** START **

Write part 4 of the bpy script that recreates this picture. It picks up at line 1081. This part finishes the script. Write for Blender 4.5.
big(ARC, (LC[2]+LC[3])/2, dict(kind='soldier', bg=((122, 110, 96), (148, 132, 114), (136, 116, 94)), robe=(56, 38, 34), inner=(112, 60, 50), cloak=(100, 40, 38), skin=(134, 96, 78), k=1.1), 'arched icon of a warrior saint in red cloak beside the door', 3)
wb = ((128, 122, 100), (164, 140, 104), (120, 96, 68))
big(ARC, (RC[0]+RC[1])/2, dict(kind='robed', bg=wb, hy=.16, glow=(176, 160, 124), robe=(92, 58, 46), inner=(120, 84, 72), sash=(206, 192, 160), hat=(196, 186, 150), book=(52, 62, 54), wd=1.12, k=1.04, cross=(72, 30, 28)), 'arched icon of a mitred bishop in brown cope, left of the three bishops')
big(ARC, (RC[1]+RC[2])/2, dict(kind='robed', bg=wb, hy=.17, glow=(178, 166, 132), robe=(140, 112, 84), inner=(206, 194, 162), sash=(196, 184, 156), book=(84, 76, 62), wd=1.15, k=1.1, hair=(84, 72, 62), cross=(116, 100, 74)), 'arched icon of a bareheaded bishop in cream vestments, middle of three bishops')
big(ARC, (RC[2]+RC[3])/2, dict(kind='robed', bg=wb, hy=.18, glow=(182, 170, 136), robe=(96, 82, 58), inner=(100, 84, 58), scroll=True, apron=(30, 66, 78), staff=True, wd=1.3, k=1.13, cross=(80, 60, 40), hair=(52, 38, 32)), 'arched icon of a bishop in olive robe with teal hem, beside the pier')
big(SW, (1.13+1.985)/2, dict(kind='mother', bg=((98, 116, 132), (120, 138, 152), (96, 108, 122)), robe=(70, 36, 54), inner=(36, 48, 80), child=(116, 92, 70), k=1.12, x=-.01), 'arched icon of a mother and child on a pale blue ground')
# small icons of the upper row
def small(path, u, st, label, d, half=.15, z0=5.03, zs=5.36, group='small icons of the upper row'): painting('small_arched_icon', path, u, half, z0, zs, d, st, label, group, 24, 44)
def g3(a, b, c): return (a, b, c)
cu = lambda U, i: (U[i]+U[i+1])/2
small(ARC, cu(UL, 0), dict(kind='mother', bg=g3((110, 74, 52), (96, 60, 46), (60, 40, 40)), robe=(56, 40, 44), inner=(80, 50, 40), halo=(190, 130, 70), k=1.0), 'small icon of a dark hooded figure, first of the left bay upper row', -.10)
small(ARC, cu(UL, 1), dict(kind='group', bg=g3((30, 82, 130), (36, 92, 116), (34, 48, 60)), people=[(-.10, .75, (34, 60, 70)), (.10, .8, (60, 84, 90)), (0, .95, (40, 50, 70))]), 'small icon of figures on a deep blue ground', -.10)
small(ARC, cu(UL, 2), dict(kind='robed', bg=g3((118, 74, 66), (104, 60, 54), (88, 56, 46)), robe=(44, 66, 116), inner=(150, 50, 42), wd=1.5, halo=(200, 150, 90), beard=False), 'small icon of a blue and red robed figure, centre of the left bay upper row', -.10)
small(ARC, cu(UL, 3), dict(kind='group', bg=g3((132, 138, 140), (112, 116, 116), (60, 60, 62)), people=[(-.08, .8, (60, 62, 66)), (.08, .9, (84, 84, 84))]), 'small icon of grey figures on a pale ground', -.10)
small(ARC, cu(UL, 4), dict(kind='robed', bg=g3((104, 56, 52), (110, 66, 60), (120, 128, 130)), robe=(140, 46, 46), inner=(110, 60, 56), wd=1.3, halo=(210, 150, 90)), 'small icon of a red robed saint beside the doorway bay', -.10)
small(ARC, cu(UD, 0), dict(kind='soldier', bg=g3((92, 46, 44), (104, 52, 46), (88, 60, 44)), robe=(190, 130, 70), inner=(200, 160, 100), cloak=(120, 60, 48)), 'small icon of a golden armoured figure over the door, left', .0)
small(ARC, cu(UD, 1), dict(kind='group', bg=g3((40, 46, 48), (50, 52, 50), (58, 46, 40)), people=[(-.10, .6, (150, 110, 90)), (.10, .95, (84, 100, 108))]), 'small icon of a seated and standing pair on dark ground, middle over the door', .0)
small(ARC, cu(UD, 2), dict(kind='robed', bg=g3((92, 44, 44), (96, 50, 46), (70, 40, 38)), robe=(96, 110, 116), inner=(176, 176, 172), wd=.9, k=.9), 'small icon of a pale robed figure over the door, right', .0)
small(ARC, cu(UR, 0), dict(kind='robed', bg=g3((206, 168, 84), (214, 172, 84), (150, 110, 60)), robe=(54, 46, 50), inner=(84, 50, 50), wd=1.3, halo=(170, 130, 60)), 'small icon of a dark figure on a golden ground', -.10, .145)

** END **

- _WHAT THIS TASK INVOLVES_
Please repeat the material above, word for word and in full.

- _ANSWER TO THIS PROBLEM_
Write part 4 of the bpy script that recreates this picture. It picks up at line 1081. This part finishes the script. Write for Blender 4.5.
big(ARC, (LC[2]+LC[3])/2, dict(kind='soldier', bg=((122, 110, 96), (148, 132, 114), (136, 116, 94)), robe=(56, 38, 34), inner=(112, 60, 50), cloak=(100, 40, 38), skin=(134, 96, 78), k=1.1), 'arched icon of a warrior saint in red cloak beside the door', 3)
wb = ((128, 122, 100), (164, 140, 104), (120, 96, 68))
big(ARC, (RC[0]+RC[1])/2, dict(kind='robed', bg=wb, hy=.16, glow=(176, 160, 124), robe=(92, 58, 46), inner=(120, 84, 72), sash=(206, 192, 160), hat=(196, 186, 150), book=(52, 62, 54), wd=1.12, k=1.04, cross=(72, 30, 28)), 'arched icon of a mitred bishop in brown cope, left of the three bishops')
big(ARC, (RC[1]+RC[2])/2, dict(kind='robed', bg=wb, hy=.17, glow=(178, 166, 132), robe=(140, 112, 84), inner=(206, 194, 162), sash=(196, 184, 156), book=(84, 76, 62), wd=1.15, k=1.1, hair=(84, 72, 62), cross=(116, 100, 74)), 'arched icon of a bareheaded bishop in cream vestments, middle of three bishops')
big(ARC, (RC[2]+RC[3])/2, dict(kind='robed', bg=wb, hy=.18, glow=(182, 170, 136), robe=(96, 82, 58), inner=(100, 84, 58), scroll=True, apron=(30, 66, 78), staff=True, wd=1.3, k=1.13, cross=(80, 60, 40), hair=(52, 38, 32)), 'arched icon of a bishop in olive robe with teal hem, beside the pier')
big(SW, (1.13+1.985)/2, dict(kind='mother', bg=((98, 116, 132), (120, 138, 152), (96, 108, 122)), robe=(70, 36, 54), inner=(36, 48, 80), child=(116, 92, 70), k=1.12, x=-.01), 'arched icon of a mother and child on a pale blue ground')
# small icons of the upper row
def small(path, u, st, label, d, half=.15, z0=5.03, zs=5.36, group='small icons of the upper row'): painting('small_arched_icon', path, u, half, z0, zs, d, st, label, group, 24, 44)
def g3(a, b, c): return (a, b, c)
cu = lambda U, i: (U[i]+U[i+1])/2
small(ARC, cu(UL, 0), dict(kind='mother', bg=g3((110, 74, 52), (96, 60, 46), (60, 40, 40)), robe=(56, 40, 44), inner=(80, 50, 40), halo=(190, 130, 70), k=1.0), 'small icon of a dark hooded figure, first of the left bay upper row', -.10)
small(ARC, cu(UL, 1), dict(kind='group', bg=g3((30, 82, 130), (36, 92, 116), (34, 48, 60)), people=[(-.10, .75, (34, 60, 70)), (.10, .8, (60, 84, 90)), (0, .95, (40, 50, 70))]), 'small icon of figures on a deep blue ground', -.10)
small(ARC, cu(UL, 2), dict(kind='robed', bg=g3((118, 74, 66), (104, 60, 54), (88, 56, 46)), robe=(44, 66, 116), inner=(150, 50, 42), wd=1.5, halo=(200, 150, 90), beard=False), 'small icon of a blue and red robed figure, centre of the left bay upper row', -.10)
small(ARC, cu(UL, 3), dict(kind='group', bg=g3((132, 138, 140), (112, 116, 116), (60, 60, 62)), people=[(-.08, .8, (60, 62, 66)), (.08, .9, (84, 84, 84))]), 'small icon of grey figures on a pale ground', -.10)
small(ARC, cu(UL, 4), dict(kind='robed', bg=g3((104, 56, 52), (110, 66, 60), (120, 128, 130)), robe=(140, 46, 46), inner=(110, 60, 56), wd=1.3, halo=(210, 150, 90)), 'small icon of a red robed saint beside the doorway bay', -.10)
small(ARC, cu(UD, 0), dict(kind='soldier', bg=g3((92, 46, 44), (104, 52, 46), (88, 60, 44)), robe=(190, 130, 70), inner=(200, 160, 100), cloak=(120, 60, 48)), 'small icon of a golden armoured figure over the door, left', .0)
small(ARC, cu(UD, 1), dict(kind='group', bg=g3((40, 46, 48), (50, 52, 50), (58, 46, 40)), people=[(-.10, .6, (150, 110, 90)), (.10, .95, (84, 100, 108))]), 'small icon of a seated and standing pair on dark ground, middle over the door', .0)
small(ARC, cu(UD, 2), dict(kind='robed', bg=g3((92, 44, 44), (96, 50, 46), (70, 40, 38)), robe=(96, 110, 116), inner=(176, 176, 172), wd=.9, k=.9), 'small icon of a pale robed figure over the door, right', .0)
small(ARC, cu(UR, 0), dict(kind='robed', bg=g3((206, 168, 84), (214, 172, 84), (150, 110, 60)), robe=(54, 46, 50), inner=(84, 50, 50), wd=1.3, halo=(170, 130, 60)), 'small icon of a dark figure on a golden ground', -.10, .145)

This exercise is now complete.